PROBLEM REQUIREMENTS: Scan the material and copy every line in which "image" appears.

RECORDS TO PROCESS:
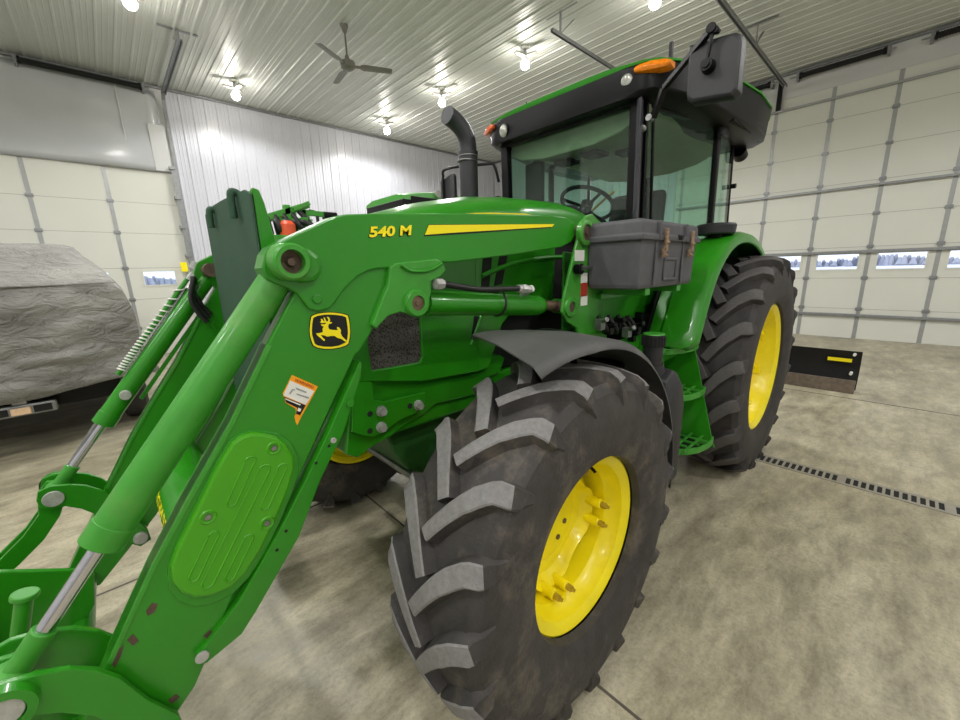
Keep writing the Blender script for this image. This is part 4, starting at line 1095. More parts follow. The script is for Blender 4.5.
---
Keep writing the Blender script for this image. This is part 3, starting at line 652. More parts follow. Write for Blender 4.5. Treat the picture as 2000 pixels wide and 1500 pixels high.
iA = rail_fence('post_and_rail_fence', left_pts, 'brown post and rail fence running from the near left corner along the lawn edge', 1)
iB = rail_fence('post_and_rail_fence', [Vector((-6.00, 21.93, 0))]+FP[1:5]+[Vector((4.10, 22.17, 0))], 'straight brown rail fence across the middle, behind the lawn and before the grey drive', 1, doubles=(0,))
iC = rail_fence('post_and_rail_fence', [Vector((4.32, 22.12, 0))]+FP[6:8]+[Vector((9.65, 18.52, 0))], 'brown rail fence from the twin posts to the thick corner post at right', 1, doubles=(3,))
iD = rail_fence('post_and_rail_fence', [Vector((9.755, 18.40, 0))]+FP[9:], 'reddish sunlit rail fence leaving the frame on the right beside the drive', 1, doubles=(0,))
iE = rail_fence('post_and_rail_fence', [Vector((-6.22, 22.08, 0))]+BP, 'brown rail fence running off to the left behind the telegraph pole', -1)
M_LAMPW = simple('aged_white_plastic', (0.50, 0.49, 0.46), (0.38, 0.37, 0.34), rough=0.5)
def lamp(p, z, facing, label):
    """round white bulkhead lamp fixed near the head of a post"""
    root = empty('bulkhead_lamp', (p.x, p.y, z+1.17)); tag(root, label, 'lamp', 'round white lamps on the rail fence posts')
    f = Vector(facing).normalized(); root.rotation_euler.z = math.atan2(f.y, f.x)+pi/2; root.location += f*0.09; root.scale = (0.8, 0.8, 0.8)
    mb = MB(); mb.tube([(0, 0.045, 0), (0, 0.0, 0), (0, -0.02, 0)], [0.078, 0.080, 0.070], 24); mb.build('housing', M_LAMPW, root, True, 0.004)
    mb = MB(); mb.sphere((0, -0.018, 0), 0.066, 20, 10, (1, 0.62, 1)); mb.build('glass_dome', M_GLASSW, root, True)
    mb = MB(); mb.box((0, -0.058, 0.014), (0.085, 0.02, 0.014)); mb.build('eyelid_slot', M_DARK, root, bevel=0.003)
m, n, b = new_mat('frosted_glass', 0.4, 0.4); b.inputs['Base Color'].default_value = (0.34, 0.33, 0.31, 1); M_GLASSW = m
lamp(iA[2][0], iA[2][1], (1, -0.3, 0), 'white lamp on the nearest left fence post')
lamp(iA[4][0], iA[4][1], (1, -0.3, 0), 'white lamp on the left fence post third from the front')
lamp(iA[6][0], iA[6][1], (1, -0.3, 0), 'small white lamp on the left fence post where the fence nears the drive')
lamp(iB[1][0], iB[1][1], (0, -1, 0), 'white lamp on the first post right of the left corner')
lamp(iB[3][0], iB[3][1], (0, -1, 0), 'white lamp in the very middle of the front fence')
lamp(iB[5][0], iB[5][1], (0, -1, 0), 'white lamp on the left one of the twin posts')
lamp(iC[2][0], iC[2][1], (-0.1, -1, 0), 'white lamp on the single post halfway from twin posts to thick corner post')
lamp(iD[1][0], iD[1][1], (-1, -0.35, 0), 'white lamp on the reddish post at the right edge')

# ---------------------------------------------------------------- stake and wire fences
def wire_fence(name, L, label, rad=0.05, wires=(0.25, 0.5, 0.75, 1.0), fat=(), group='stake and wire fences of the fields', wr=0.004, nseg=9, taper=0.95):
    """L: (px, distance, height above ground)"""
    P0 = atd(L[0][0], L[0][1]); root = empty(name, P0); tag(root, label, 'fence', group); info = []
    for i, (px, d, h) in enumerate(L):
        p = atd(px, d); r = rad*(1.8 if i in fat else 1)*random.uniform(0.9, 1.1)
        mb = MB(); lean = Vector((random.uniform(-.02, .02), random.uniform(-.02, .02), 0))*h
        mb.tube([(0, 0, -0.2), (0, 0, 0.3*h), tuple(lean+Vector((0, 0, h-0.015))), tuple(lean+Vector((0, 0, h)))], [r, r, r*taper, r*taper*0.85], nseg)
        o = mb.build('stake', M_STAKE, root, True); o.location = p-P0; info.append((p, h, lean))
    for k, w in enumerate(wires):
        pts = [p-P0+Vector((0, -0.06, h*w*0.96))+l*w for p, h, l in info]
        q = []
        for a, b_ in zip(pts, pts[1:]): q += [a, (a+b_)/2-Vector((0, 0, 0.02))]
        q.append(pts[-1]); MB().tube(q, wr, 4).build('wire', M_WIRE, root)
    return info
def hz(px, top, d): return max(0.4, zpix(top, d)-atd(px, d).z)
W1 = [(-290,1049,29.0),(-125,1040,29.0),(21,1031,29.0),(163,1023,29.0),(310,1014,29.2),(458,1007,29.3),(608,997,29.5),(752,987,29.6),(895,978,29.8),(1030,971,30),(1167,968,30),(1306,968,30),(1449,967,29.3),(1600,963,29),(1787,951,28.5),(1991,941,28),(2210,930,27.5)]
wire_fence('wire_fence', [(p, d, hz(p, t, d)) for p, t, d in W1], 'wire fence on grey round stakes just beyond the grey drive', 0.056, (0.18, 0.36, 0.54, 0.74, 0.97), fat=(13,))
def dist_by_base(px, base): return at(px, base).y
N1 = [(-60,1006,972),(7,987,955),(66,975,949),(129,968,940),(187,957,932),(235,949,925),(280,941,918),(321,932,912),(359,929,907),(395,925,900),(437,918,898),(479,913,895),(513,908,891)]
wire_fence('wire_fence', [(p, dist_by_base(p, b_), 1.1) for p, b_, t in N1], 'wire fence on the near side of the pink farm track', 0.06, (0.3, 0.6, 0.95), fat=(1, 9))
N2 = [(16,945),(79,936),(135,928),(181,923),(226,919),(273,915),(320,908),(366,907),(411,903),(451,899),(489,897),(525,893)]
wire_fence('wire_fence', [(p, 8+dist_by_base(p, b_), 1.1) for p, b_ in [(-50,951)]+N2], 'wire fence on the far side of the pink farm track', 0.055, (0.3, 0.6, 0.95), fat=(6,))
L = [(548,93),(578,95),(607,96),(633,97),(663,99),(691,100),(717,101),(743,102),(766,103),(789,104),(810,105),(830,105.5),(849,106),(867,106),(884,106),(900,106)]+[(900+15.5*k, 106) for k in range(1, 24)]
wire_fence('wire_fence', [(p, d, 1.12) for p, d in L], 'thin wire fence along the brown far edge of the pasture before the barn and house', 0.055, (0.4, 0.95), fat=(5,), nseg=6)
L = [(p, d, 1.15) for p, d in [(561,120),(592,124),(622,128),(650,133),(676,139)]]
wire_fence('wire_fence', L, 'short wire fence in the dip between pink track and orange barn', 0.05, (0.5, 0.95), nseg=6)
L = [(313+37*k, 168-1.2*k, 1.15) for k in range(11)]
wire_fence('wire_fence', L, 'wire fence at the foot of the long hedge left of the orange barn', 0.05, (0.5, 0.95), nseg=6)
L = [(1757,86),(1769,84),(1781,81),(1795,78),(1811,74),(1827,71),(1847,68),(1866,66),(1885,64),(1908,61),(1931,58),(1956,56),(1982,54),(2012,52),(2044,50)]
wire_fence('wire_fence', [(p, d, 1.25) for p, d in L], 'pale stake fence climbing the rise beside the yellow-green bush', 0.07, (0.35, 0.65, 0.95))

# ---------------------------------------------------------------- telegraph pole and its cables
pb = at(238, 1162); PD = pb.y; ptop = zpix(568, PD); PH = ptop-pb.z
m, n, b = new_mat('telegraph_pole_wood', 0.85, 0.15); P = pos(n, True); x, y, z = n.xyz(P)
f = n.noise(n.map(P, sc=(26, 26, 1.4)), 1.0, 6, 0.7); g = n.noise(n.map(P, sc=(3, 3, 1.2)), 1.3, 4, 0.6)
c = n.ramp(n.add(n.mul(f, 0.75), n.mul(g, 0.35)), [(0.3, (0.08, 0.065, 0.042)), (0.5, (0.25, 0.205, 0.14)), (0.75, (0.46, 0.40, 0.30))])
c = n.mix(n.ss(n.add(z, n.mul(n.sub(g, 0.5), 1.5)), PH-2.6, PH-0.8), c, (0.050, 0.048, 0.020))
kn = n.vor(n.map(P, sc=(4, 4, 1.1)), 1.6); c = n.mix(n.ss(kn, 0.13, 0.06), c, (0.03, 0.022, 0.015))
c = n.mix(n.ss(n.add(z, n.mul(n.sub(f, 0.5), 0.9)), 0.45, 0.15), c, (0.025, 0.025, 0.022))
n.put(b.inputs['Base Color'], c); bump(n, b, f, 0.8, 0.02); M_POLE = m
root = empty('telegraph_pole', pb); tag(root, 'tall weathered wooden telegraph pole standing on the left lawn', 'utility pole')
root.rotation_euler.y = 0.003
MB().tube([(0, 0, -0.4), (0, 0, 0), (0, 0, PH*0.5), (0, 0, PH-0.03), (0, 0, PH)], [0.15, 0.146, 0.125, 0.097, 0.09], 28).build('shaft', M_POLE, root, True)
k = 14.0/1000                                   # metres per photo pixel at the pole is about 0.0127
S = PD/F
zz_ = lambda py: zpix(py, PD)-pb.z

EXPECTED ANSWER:
Keep writing the Blender script for this image. This is part 4, starting at line 1095. More parts follow. The script is for Blender 4.5.
Keep writing the Blender script for this image. This is part 3, starting at line 652. More parts follow. Write for Blender 4.5. Treat the picture as 2000 pixels wide and 1500 pixels high.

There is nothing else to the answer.